What may come into your life as an obscurity sometimes establishes itself as a familiar in short order. That's true of Patrick Shiroishi's Black Sun Sutra and their EP album Anfinsen's Landmark (Creative Sources CS 363).
What I especially like about this free-avant quintet is how they set up a compositional matrix around which their free jazz spins. Patrick Shiroishi and Robert Magill form a two-horn reed section on baritone-alto and tenor. respectively. They establish a mood with a sort of repeating dirge at the beginning of the album that then explodes into frenetic freedom. Noah Guevara's guitar ripens the group sound with post-Sharrockian shreds and jabs. The rhythm team of Ken Moore on double bass and Sergio Sanchez on drums catapult the band outwards, but also give a jazz-rock-free underpinning to "Athialowi."

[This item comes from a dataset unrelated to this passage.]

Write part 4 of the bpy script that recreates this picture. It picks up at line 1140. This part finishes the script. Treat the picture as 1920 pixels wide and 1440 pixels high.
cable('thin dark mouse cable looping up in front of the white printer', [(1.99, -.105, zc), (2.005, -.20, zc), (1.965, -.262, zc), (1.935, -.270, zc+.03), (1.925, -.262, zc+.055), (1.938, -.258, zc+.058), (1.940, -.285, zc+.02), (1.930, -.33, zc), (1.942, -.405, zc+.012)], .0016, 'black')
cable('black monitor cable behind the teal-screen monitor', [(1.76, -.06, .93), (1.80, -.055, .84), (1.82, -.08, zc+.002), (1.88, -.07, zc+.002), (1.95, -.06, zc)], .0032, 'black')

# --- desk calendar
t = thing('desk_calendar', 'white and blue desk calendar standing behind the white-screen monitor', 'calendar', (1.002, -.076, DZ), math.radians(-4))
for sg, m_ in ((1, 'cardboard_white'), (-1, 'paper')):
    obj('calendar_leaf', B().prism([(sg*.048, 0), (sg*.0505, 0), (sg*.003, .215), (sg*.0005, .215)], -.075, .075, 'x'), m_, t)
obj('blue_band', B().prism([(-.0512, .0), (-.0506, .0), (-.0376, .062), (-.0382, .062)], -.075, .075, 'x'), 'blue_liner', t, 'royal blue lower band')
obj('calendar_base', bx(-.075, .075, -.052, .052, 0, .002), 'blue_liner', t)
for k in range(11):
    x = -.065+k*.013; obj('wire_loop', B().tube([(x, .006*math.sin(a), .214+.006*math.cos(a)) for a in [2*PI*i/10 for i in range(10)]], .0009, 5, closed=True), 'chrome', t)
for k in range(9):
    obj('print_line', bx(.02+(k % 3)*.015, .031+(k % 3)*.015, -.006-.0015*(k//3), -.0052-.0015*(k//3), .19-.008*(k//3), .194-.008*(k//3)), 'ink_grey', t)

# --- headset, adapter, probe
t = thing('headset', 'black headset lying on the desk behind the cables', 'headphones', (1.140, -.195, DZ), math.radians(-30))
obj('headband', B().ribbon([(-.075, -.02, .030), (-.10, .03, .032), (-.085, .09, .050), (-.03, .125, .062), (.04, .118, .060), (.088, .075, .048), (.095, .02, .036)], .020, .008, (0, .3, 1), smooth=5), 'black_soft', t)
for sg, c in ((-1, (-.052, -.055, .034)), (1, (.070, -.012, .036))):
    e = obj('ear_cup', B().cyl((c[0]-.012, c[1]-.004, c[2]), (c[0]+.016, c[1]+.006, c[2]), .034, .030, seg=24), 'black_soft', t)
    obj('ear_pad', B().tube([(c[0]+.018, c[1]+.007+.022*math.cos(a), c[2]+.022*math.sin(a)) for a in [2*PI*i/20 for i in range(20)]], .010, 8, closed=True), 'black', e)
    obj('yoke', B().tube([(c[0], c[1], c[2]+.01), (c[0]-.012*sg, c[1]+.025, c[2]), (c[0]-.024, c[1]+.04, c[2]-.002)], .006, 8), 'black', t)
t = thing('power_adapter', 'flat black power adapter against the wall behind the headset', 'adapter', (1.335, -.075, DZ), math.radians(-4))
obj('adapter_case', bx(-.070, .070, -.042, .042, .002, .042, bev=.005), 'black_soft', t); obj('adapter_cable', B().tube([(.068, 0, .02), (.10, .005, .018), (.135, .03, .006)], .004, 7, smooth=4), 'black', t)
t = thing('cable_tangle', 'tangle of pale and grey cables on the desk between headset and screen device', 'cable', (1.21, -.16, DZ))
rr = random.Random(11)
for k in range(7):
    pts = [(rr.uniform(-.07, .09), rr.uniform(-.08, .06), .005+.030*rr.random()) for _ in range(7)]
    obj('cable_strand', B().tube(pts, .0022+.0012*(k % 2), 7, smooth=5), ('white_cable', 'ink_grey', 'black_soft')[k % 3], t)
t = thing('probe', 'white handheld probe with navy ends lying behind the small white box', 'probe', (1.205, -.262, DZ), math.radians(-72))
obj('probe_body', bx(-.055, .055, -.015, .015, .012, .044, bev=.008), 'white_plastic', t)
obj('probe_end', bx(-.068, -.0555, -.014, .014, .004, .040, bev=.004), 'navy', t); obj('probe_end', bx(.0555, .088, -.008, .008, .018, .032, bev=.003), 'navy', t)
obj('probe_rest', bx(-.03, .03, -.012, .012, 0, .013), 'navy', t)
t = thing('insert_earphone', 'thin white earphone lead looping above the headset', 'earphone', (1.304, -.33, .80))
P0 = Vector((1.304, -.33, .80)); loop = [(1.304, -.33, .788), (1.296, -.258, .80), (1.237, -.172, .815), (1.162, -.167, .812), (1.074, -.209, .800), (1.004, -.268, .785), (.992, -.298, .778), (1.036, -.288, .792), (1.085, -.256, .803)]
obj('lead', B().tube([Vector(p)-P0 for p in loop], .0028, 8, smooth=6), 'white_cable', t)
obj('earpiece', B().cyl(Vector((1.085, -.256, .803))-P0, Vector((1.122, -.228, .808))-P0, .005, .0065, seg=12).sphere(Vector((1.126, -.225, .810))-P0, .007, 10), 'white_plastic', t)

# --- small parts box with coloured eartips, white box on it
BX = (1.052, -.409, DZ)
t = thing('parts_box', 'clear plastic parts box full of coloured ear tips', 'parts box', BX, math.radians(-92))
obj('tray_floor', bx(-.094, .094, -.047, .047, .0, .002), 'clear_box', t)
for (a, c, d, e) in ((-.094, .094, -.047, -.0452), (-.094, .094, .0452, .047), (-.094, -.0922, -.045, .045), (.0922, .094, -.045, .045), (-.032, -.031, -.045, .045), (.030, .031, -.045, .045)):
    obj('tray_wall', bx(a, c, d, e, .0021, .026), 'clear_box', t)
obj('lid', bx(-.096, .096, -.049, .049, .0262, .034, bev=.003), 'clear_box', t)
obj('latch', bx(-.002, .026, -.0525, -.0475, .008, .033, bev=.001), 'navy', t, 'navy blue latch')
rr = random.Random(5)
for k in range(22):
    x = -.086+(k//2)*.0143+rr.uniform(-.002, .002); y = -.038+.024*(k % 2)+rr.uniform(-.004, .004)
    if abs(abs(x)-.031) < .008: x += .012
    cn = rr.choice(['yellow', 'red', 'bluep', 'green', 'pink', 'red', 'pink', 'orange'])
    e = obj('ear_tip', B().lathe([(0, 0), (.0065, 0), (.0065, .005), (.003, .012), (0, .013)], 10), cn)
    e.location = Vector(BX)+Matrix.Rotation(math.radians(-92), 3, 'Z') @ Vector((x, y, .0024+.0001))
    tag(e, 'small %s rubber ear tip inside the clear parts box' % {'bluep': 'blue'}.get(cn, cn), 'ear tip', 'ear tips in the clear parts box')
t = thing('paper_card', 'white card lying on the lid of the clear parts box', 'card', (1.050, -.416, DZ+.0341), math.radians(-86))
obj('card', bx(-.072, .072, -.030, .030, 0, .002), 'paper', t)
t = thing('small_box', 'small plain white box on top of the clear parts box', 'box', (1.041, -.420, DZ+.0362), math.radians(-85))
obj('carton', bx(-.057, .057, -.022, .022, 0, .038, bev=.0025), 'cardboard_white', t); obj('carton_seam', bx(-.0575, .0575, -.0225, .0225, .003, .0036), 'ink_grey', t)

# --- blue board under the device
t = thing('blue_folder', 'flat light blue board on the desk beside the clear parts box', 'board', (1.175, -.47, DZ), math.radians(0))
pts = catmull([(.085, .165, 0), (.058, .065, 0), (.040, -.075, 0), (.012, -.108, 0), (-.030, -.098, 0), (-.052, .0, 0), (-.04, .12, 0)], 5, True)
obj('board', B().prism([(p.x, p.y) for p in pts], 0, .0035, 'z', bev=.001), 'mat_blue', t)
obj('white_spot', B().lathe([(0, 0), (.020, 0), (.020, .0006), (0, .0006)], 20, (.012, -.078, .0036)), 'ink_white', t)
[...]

There is rawness and power to this band, along with an effective collective frontline in the two-horn-and-guitar open-endedness. It is the opposite of slick and as such reminds me of earlier free dates that did not establish themselves as product. The same surely is true of this set (and of course there are others out there today who bypass the merely sale-able and go for some kind of essence).
But this quintet has a disarming unpretentiousness about it that speaks to me directly. It could have been a BYG record, but of course it is not and most naturally has a present-ness that goes beyond.
The drummer has a few moments to bash wildly and well. Again, you do not hear that so often these days.
The program ends with an interesting unaccompanied alto sojourn from Shiroishi. More?
This may not always show an extraordinary technical prowess-polish as a whole so much as a good feel and a "to hell with it we're going to pound and cajole ourselves to outer space" freshness.
What will they do for an encore? We'll see, but in the meantime I am caught off-guard and find myself liking it almost in spite of myself. Honest and out.